4. First and foremost, it appears from impugned assessment order that the assessment was made invoking provision in section 143(3) read with section 144B on the assessee having complied with both notices, firstly issued under section 143(2) and then under section 142(1). We accept contention of revenue that the sequence does not matter inasmuch as power to issue notice provided for in section 143(2) and section 142(1) is for purpose of making the assessment. There is no dispute that petitioner’s return was picked up for scrutiny assessment. The assessment had to be done. Commencement of the exercise of assessment was by issuance of section 143(2) and then further enquiry felt necessary for purpose of the assessment and therefore second notice under section 142(1). Petitioner having complied with both notices, the allegation of not having had full opportunity, particularly in view of statements made in the counter, are without basis.
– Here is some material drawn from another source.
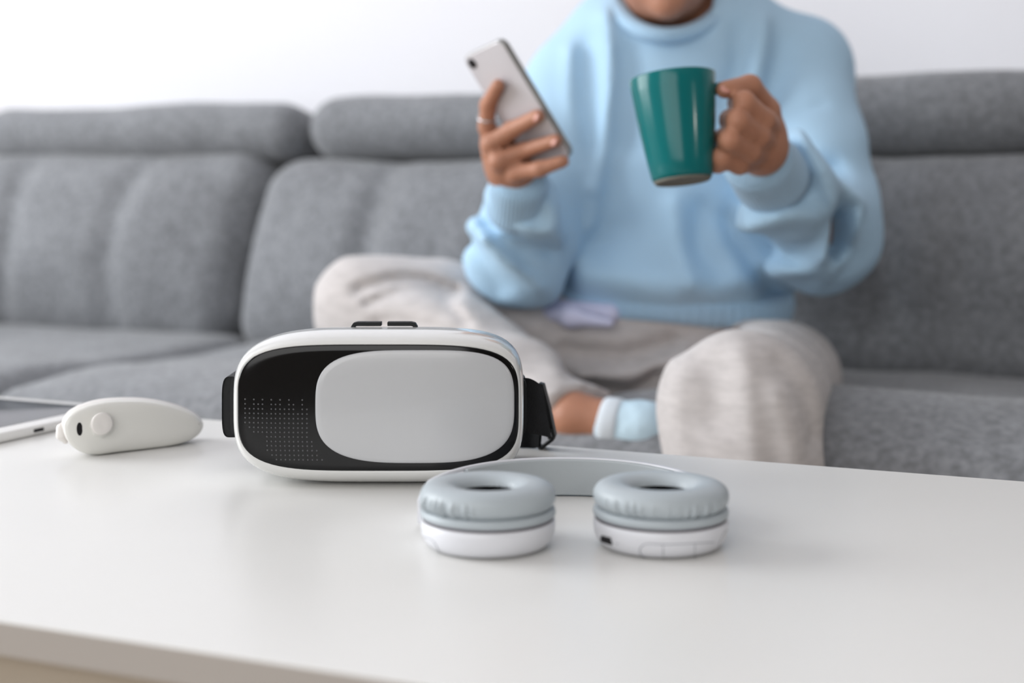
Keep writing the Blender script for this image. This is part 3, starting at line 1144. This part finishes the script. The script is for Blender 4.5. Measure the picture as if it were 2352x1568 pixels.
sleeveR_r = ridges([([(1110, 545), (1160, 600), (1215, 640), (1240, 665)], .011, .009), ([(1085, 560), (1120, 620), (1160, 660)], -.011, .010),
                    ([(1090, 450), (1115, 490), (1120, 520)], -.008, .010), ([(1130, 460), (1180, 520), (1250, 530)], .008, .010), ([(1150, 510), (1200, 555), (1270, 570)], -.008, .011),
                    ([(1240, 450), (1265, 480), (1285, 560)], .007, .010), ([(1085, 520), (1110, 540)], .006, .010)], 1.56)


def torso_disp(p, t):
    z = p[:, 2]
    zz = (z-.50)/.33                 # 0 hem .. 1 neck
    fr_ = np.clip((1.76-p[:, 1])/.06, 0, 1)
    hemf = 0.012*np.exp(-((z-.545)/.035)**2)
    return torso_r(p)*fr_+hemf+0.004*nz(p, 22, 2)


def front_only(f, Y, k=1.0):
    return lambda p, t: k*f(p)*np.clip((Y-p[:, 1])/.05, 0, 1)


def ring_folds(a, b_, f0, amp, sd, c0=0.0):
    ax = (b_-a)/np.linalg.norm(b_-a)
    r1 = np.cross(ax, [0, 0, 1.0])
    r1 /= np.linalg.norm(r1)
    r2 = np.cross(ax, r1)

    def dsp(p, t):
        q = p-a
        s = q@ax
        th = np.arctan2(q@r1, q@r2)
        w_ = np.sin(s*f0+1.6*np.sin(th+sd)+1.2*np.sin(2*th+sd*2)+1.2*nz(p, 12, 1))
        w_ = np.sign(w_)*np.abs(w_)**.8
        env = np.exp(-((t-c0)/.45)**2)
        return amp*w_*env+0.005*nz(p, 25, 4)
    return dsp


chest = [cap(P(1548, 190, 1.765), P(1538, 650, 1.735), .145, .146, (1, 1.38, 1), torso_disp),
         cap(P(1425, 125, 1.765), P(1325, 205, 1.765), .052, .060, None, lambda p, t: .004*nz(p, 25, 3)),
         cap(P(1650, 100, 1.765), P(1828, 157, 1.765), .057, .063, None, lambda p, t: .004*nz(p, 25, 3)),
         cap(P(1480, 110, 1.745), P(1610, 105, 1.745), .055, .055)]
upR = cap(shR+np.array([.0, 0, -.01]), elR+np.array([.01, 0, 0]), .062, .058, None, ring_folds(shR, elR, 75, .004, .5, 1.0))
lf, rf = front_only(sleeveL_r, 1.68), front_only(sleeveR_r, 1.70)
plus = lambda a, b_: (lambda p, t: a(p, t)+b_(p, t))
upL = cap(shL+np.array([0, 0, -.01]), elL, .064, .064, None, plus(lf, ring_folds(shL, elL, 62, .003, 1.9, .9)))
cuR = P(1196, 440, 1.51)
cuL = P(1762, 398, 1.40)
foR = cap(elR, cuR+(elR-cuR)*.12, .056, .039, None, plus(rf, ring_folds(elR, cuR, 85, .003, 2.4, .6)))
foL = cap(elL, cuL+(elL-cuL)*.16, .064, .044, None, plus(lf, ring_folds(elL, cuL, 75, .003, .9, .6)))
armR = smin([upR, foR], .03)
armL = smin([upL, foL], .03)
tors = smin(chest, .04)


def sweat(p):
    d = smin([tors, upR], .035)(p)
    d = smin([lambda q: d, upL], .035)(p)
    e = smin([lambda q: d, armR], .006)(p)
    e = smin([lambda q: e, armL], .006)(p)
    # neck hole and flat hem
    t, r = seg(p, P(1545, 20, 1.74), P(1540, -200, 1.70))
    e = np.maximum(e, -(r-.058))
    t, r = seg(p, P(1530, -5, 1.70), P(1520, -60, 1.63))
    e = np.maximum(e, -(r-.055))
    q = 0.497+(p[:, 0]-tx)*-.03-p[:, 2]
    cut = np.where((p[:, 1] > 1.64) | (np.abs(p[:, 0]-tx) < .12), q, -1)
    dt = tors(p)
    e = np.where((cut > 0) & (e >= dt-.01), np.maximum(e, cut), e)
    return e


sw = sdf_mesh('sweatshirt', sweat, (-.09, 1.33, .44), (.50, 1.95, .93), .0055, 'sweater', person, margin=.025)


def rib_tube(path, rx, ry, n, nrib, th, name, m, parent, ux, uy, closed=False):
    """short ribbed sleeve/band around an axis: path centres, radii"""
    rings = []
    for k, c in enumerate(path):
        a_, b_ = rx[k], ry[k]
        rings.append([c+ux*math.cos(q)*(a_+.0006*math.cos(q*nrib))+uy*math.sin(q)*(b_+.0006*math.cos(q*nrib)) for q in np.linspace(0, 2*math.pi, n, endpoint=False)])
    return MB().add(*loft(rings, True, True)).build(name, m, parent)


for wr, cu, el, rad in ((wrR, cuR, elR, .030), (wrL, cuL, elL, .034)):
    ax = (wr-el)/np.linalg.norm(wr-el)
    ux = np.cross(ax, Zz)
    ux /= np.linalg.norm(ux)
    uy = np.cross(ax, ux)
    st = wr+ax*(.032 if rad > .032 else .026)
    n_ = 9
    path = [st-ax*(.072*k/(n_-1)) for k in range(n_)]
    prf = [.80, .97, 1.0, 1.01, 1.03, 1.05, 1.08, 1.12, 1.14]
    rib_tube(path, [rad*q for q in prf], [rad*.95*q for q in prf], 180, 45, 0, 'cuff', 'rib', sw, ux, uy)
# collar
path = []
ca, cb = P(1533, 84, 1.655), P(1552, -62, 1.83)
cc = (ca+cb)/2
cv = (cb-ca)/2
for q in np.linspace(0, 2*math.pi, 72, endpoint=False):
    path.append(cc+np.array([.069, 0, 0])*math.sin(q)-cv*math.cos(q)*.98+Zz*(.012*math.sin(q)**2))
MB().add(*tube(path, .0125, 14, closed=True, flat=.75)).build('collar', 'rib', sw)
# hem band
hc = P(1538, 712, 1.735)
rings = []
for k, (dz, s) in enumerate(((.026, .97), (.022, 1.0), (.012, 1.01), (.002, 1.0), (-.006, .985), (-.009, .95))):
    rings.append([hc+np.array([math.cos(q)*(.150*s+.0007*math.cos(q*70)), math.sin(q)*(.111*s+.0007*math.cos(q*70)), dz+.004*math.sin(q*3+1)-.006*math.cos(q)]) for q in np.linspace(0, 2*math.pi, 280, endpoint=False)])
MB().add(*loft(rings)).build('hem_band', 'rib', sw)
# undershirt peeking out at the hem
us = smin([cap(P(1250, 716, 1.665), P(1310, 728, 1.628), .008, .010), cap(P(1310, 728, 1.628), P(1400, 742, 1.612), .010, .005), cap(P(1270, 705, 1.675), P(1400, 720, 1.64), .010, .012)], .012)
sdf_mesh('undershirt', us, (.0, 1.58, .44), (.2, 1.72, .56), .003, 'shirt', person)


# --- trousers
pants_r = ridges([([(825, 662), (900, 640), (980, 640), (1050, 665)], -.007, .006), ([(850, 690), (930, 662), (1010, 665), (1080, 720)], -.006, .005),
                  ([(880, 735), (960, 730), (1060, 760), (1150, 830)], -.006, .009), ([(1060, 690), (1150, 770), (1260, 850)], .004, .010), ([(1170, 870), (1240, 910)], -.006, .01),
                  ([(1300, 800), (1420, 810), (1540, 780)], -.009, .010), ([(1330, 850), (1450, 850), (1560, 800)], .008, .009), ([(1360, 880), (1440, 900), (1500, 850)], -.009, .010)], 1.66)
pantsL_r = ridges([([(1702, 810), (1706, 880), (1712, 1080)], .003, .011), ([(1560, 860), (1545, 960), (1560, 1060)], .004, .012), ([(1640, 850), (1640, 950)], -.004, .013),
                   ([(1790, 840), (1845, 910), (1860, 1000)], -.004, .010), ([(1770, 900), (1800, 1000), (1800, 1080)], .005, .012)], 1.27)


def leg_disp(a, b_, f0, amp, sd, c0):
    g = ring_folds(a, b_, f0, amp*.5, sd, c0)
    r = pantsL_r if a[0] > .2 else pants_r
    return lambda p, t: g(p, t)+r(p)*np.clip((1.8-p[:, 1])/.05, 0, 1)


cufR = P(1325, 945, 1.44)
tr = [cap(P(1540, 745, 1.74), P(1540, 850, 1.72), .125, .115, (1, 1.15, 1), lambda p, t: pants_r(p)),
      smin([cap(knR, P(1010, 700, 1.70), .0565, .052, None, leg_disp(hipR, knR, 70, .003, .3, .9)), cap(P(1000, 705, 1.70), hipR, .052, .070, None, leg_disp(hipR, knR, 70, .004, .3, .9))], .03),
      cap(hipL+np.array([.050, -.03, -.004]), knL+np.array([.010, 0, 0]), .068, .068, None, leg_disp(hipL, knL, 60, .006, 1.3, .2))]
calf = P(1060, 800, 1.60)
shinR = smin([cap(knR+np.array([0, -.004, -.002]), calf, .056, .058, None, leg_disp(knR, cufR, 70, .003, 1.0, .4)), cap(calf, cufR, .058, .038, None, leg_disp(calf, cufR, 70, .005, 1.0, .4))], .02)
shinL = cap(knL, anL+Zz*.03, .072, .064, None, leg_disp(knL, anL, 40, .004, .0, .3))
legRf = smin([tr[1], shinR], .045)
legLf = smin([tr[2], shinL], .02)


def pants(p):
    d = smin([tr[0], tr[1]], .05)(p)
    d = smin([lambda q: d, tr[2]], .05)(p)
    e = hmin([lambda q: d, legRf, legLf])(p)
    # cut the cuffs
    ax = (anR-calf)/np.linalg.norm(anR-calf)
    c = (p-cufR)@ax
    e = np.where(np.abs(shinR(p)-e) < .012, np.maximum(e, c), e)
    # keep the waist under the sweatshirt
    e = np.maximum(e, p[:, 2]-.565)
    return e


pt = sdf_mesh('trousers', pants, (-.24, 1.09, .09), (.46, 1.90, .59), .0055, 'pants', person, margin=.02)
for o_ in (sw, pt):
    sm_ = o_.modifiers.new('soften', 'SMOOTH')
    sm_.factor = .5
    sm_.iterations = 3
# socks
skf = smin([cap(P(1412, 974, 1.41), P(1480, 984, 1.40), .0250, .0265), cap(P(1480, 984, 1.40), P(1600, 998, 1.40), .0255, .019)], .01)
so = sdf_mesh('sock', lambda p: skf(p)-.0008*nz(p, 300), (.06, 1.34, .35), (.24, 1.47, .48), .003, 'sock', person)
sk = MB()
axd = P(1480, 984, 1.40)-P(1412, 974, 1.41)
axd /= np.linalg.norm(axd)
uxx = np.cross(axd, Zz)
uxx /= np.linalg.norm(uxx)
uyy = np.cross(axd, uxx)
c0 = P(1383, 968, 1.413)
rib_tube([c0+axd*s for s in (0, .002, .008, .016, .02)], [.022, .0245, .0252, .0255, .0245], [.022, .0245, .0252, .0255, .0245], 120, 30, 0, 'sock_cuff', 'sock_white', so, uxx, uyy)
fL = anL+np.array([-.02, -.03, -.055])
skl = smin([cap(anL+Zz*.03, fL, .030, .031), cap(fL+np.array([0, 0, -.004]), anL+np.array([-.03, -.15, -.066]), .027, .019)], .012)
sdf_mesh('sock', skl, (.08, .98, .0), (.33, 1.27, .18), .004, 'sock', person)
# hair
hair = [ell(hd+np.array([0, .018, .035]), (.080, .090, .095)), cap(hd+np.array([0, .07, 0]), hd+np.array([0, .085, -.05]), .05, .035)]


def hairf(p):
    d = smin(hair, .03)(p)
    d = np.maximum(d, -(ell(hd+np.array([-.003, -.085, -.03]), (.062, .07, .085))(p)))
    return d-.0015*nz(p*np.array([1, 1, .2]), 200, 2)


sdf_mesh('hair', hairf, hd-np.array([.12, .14, .15]), hd+np.array([.12, .16, .17]), .005, 'hair', person)
for s in (-1, 1):
    c = hd+np.array([s*.029-.004, -.078, .008])
    MB().add(*revolve([(.0005, .0115), (.006, .0098), (.010, .0058), (.0115, 0), (.010, -.0058), (.0005, -.0115)], c, 20)).build('eyeball', 'eye', person)
for s in (-1, 1):
    c = hd+np.array([s*.029-.004, -.0885, .0065])
    MB().add(*revolve([(.0052, .0005), (.0050, .0012), (.0, .0018)], c, 20, ax=(np.array([1., 0, 0]), np.array([0, .3, .954]), np.array([0, -.954, .3])))).build('iris', 'hair', person)
    MB().add(*tube([hd+np.array([s*.029-.004+x, -.0905+x*x*25, .013-x*x*28]) for x in (-.013, -.007, 0, .007, .013)], [.002, .0042, .005, .0042, .002], 10)).build('eyelid', 'skin', person)
    MB().add(*tube([hd+np.array([s*.029-.004+x, -.0895+x*x*20, .030-x*x*18]) for x in (-.015, -.008, 0, .008, .015)], [.0012, .0028, .003, .0028, .0012], 10)).build('eyebrow', 'hair', person)
MB().add(*tube([hd+np.array([x-.004, -.0905+abs(x)*.25, -.050-abs(x)*.05]) for x in (-.02, -.01, 0, .01, .02)], [.001, .004, .0045, .004, .001], 10)).build('lips', 'lip', person)


# fingernails that face the camera
def nail(c, t, n_, w_=.0048, l=.006):
    t = np.array(t)/np.linalg.norm(t)
    n_ = np.array(n_)-t*(np.array(n_)@t)
    n_ /= np.linalg.norm(n_)
    s = np.cross(t, n_)
    MB().add(*revolve([(1, -.0010), (.8, .0003), (.4, .0007), (0.0, .0008)], c, 16, ax=(s*w_, t*l, n_))).build('fingernail', 'nail', b)


toc = np.array([0, -1., 0])
nail(PH(1229, 269, .0125)+toc*.0006, PH(1236, 266, 0)-PH(1175, 298, 0), toc+Zz*.3)
nail(PH(1270, 325, .0115)+toc*.0006, PH(1277, 322, 0)-PH(1205, 345, 0), toc+Zz*.3)
nail(P(1668, 203, 1.2555), P(1664, 206, 1.262)-P(1722, 198, 1.28), toc+Zz*.5, .005, .0065)
rg = P(1119, 272, 1.4585)
tt = P(1121, 240, 1.452)-P(1118, 292, 1.462)
tt /= np.linalg.norm(tt)
ra1 = np.cross(tt, toc)
ra1 /= np.linalg.norm(ra1)
ra2 = np.cross(tt, ra1)
ring_o = MB().add(*tube([rg+(ra1*math.cos(q)+ra2*math.sin(q))*.0092 for q in np.linspace(0, 2*math.pi, 32, endpoint=False)], .0011, 8, closed=True)).build('ring', 'silver', b)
5. As aforesaid, facts in the case are that the return filed was picked up for scrutiny assessment. Procedure provided for in section 144B on faceless assessment was adopted. It not being a case of best judgment assessment there was no draft assessment order made and thus no question of furnishing it to the National e-Assessment Centre arose.
6. We have not been able to find any merit in the contentions raised on behalf of petitioner. As such the writ petition is dismissed on the interim order vacated. Mr. Patnaik submits, his client would want to prefer statutory appeal. In doing so it may seek exclusion of time taken for adjudication of the writ petition.